For our project, one thing that was important to consider was how to train the members of the community that will be selling the products. The seller has to have a good understanding of financial responsibility and how to use the product. The recommendations and methods of this project were important to consider and adapt for our project.

Developing Community Research Relationships

An IQP project conducted at the Thailand Project Center in 2013, Promoting Renewable Energy Use Through Community Based Education: Powering and Empowering Rural Thailand, offered valuable lessons about the importance of community education in promoting renewable energy technologies and their applications (Darcy, Marcinkowski, Olson, & Willer, 2013).
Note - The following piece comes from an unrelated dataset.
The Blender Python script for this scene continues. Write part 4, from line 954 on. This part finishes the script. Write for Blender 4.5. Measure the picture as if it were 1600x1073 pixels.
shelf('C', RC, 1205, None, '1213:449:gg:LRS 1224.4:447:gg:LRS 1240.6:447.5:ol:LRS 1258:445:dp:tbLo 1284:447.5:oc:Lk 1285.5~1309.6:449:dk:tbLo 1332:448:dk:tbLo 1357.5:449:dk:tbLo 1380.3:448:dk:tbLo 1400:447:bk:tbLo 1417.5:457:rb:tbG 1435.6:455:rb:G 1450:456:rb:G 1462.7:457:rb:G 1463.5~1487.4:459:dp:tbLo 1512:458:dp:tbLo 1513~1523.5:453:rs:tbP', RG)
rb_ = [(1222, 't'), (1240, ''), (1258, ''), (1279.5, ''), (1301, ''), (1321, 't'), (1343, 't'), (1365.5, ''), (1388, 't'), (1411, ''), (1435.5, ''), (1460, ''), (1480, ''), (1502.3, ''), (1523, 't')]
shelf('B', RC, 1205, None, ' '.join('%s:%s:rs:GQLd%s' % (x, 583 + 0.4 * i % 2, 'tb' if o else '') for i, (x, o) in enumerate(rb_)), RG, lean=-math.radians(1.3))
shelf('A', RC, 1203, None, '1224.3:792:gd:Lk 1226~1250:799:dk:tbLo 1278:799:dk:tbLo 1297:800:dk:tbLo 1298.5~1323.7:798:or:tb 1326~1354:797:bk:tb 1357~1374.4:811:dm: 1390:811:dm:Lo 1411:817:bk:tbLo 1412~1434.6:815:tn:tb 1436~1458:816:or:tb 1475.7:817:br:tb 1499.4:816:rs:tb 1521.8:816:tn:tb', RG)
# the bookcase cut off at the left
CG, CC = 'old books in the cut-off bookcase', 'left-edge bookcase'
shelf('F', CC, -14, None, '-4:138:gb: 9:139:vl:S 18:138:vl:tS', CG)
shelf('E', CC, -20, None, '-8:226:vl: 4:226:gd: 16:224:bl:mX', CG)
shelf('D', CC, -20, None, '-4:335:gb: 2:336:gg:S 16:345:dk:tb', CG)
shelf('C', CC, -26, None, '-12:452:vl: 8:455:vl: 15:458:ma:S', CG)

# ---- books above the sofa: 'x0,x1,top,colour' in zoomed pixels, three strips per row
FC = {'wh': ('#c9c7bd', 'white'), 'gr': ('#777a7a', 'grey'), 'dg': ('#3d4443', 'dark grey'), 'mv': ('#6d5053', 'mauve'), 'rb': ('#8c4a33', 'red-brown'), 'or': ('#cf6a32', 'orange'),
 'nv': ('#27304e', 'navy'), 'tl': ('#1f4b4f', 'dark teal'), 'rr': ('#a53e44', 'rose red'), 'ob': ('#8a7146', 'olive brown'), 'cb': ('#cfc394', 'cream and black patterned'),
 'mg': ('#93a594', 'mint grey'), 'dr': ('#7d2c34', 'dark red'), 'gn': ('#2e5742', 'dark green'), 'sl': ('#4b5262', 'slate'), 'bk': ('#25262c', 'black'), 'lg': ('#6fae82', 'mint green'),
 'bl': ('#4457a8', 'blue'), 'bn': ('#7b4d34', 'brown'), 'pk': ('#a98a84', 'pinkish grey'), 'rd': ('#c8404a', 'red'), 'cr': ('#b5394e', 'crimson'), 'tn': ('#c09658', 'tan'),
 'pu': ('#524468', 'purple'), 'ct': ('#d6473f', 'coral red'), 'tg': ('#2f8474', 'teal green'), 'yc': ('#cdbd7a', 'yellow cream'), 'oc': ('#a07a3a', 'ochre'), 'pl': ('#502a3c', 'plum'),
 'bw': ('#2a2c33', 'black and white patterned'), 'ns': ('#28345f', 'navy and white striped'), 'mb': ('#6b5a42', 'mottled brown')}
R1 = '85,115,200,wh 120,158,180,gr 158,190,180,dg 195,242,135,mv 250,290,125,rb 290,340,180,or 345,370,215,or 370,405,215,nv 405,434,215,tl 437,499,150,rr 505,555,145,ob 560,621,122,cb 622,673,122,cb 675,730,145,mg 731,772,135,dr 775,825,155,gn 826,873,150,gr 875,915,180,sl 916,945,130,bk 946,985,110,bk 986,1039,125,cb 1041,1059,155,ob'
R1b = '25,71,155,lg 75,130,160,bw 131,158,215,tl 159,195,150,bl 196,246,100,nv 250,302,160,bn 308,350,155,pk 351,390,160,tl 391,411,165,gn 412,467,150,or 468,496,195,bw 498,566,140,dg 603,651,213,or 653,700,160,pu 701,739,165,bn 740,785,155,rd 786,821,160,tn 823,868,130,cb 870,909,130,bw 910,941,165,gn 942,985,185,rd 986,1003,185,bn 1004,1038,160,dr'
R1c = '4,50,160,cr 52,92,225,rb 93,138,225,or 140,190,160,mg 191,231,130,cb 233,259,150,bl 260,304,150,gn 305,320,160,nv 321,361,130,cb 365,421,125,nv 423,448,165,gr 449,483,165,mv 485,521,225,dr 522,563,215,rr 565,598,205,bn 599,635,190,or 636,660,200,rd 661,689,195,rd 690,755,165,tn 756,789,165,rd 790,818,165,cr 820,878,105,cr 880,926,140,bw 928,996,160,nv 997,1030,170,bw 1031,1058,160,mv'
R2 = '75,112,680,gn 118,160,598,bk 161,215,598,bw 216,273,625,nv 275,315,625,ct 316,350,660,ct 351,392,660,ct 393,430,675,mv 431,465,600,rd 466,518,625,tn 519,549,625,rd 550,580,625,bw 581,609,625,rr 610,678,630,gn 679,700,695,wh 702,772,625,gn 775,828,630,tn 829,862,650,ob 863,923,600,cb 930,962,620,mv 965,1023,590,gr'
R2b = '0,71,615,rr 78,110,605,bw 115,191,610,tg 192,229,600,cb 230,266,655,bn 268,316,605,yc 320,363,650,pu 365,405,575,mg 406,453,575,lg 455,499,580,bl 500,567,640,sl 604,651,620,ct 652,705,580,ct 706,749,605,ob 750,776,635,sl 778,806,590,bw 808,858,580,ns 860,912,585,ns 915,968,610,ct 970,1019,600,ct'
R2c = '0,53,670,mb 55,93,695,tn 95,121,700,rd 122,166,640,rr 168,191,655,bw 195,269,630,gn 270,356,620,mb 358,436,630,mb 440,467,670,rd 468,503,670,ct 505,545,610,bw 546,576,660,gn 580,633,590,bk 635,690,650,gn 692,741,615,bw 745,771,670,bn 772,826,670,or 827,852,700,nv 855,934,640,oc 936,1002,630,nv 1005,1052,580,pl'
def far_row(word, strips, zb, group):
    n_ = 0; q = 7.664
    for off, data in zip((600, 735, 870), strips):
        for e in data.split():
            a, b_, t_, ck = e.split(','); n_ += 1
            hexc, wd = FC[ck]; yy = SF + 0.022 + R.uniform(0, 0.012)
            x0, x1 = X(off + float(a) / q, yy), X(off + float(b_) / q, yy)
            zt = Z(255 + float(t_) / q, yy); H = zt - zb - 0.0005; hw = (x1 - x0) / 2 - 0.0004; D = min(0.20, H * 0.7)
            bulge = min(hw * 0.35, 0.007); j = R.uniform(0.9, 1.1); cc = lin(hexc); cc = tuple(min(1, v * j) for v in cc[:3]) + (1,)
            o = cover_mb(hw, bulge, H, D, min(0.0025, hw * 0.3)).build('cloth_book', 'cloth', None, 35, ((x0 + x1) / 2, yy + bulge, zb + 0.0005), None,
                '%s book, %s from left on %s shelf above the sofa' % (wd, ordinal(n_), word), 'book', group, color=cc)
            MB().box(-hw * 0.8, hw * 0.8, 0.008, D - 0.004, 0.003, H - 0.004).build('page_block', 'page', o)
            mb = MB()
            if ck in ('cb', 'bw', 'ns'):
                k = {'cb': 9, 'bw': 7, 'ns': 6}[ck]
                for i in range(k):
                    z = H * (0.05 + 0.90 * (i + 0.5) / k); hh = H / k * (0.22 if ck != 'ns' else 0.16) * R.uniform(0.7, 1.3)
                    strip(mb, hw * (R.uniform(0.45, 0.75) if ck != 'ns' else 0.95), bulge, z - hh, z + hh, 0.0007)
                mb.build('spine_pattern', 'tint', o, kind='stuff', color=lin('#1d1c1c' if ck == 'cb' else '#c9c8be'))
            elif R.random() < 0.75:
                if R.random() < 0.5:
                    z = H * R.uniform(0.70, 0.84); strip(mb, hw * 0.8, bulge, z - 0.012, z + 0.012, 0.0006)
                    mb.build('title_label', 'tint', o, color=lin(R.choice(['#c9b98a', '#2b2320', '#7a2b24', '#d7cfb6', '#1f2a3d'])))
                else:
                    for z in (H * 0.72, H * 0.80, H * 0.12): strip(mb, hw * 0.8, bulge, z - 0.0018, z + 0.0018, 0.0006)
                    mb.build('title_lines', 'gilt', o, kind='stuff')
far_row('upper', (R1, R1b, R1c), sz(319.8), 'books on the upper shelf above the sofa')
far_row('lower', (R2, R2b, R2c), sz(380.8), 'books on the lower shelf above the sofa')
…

Barriers such as technical, informational, economic, political, and knowledge obstacles make it difficult to successfully implement renewable energies. The team and their sponsor, the Population of Community Development Association (PDA), specifically looked into the knowledge barriers that caused a lack of access to information about new technologies and the social issues associated with product acceptance.

The team looked into how to best utilize and develop learning centers in the community they worked in, Mae Mo. They used a community-based approach by connecting with the residents to understand the problems the community is facing. More specifically, the team looked into energy consumption and the physical and social feasibility of the energy products.

The method of getting information consisted of visits and interviews. The interviews with target community members helped the group gain an understanding of the best design for the learning center and what ideas the community members wanted. An important part of their process was integrating the ideas of the residents with the goals of the PDA to make sure the learning center addressed both groups’ needs. The interviews allowed the team to see what the community’s energy needs were and what products are useful for them.

The most important lessons from these interviews for our work in Cape Town are: (1) it was important to understand the level of knowledge the community members had on renewable energy and (2) it was necessary to come up with a few options for products to be implemented. The team recommended that the PDA increase communication about the learning centers and educate residents about the savings and benefits of using renewable energy products. This was something we shared with the outside organizations and entrepreneurs we collaborated with in order to come up with a business model that is tailored to low income communities.

The first important lesson we learned from their project was to understand all aspects of the community where the work is being done. Some things to focus on are the communities’ economic needs, culture and social lives, ideas, and knowledge. The residents’ understanding of the products is key to being successful. Interviews were an effective way to collect data; however, it was important to have a specific group of people to interview. Lastly, a learning center can be a great way for the community to learn about the products being brought to the low income communities, allowing them to understand and see the benefits of the new technologies. Despite this project being in Thailand and less business oriented, there was a lot of information that we used to help us have a successful outcome.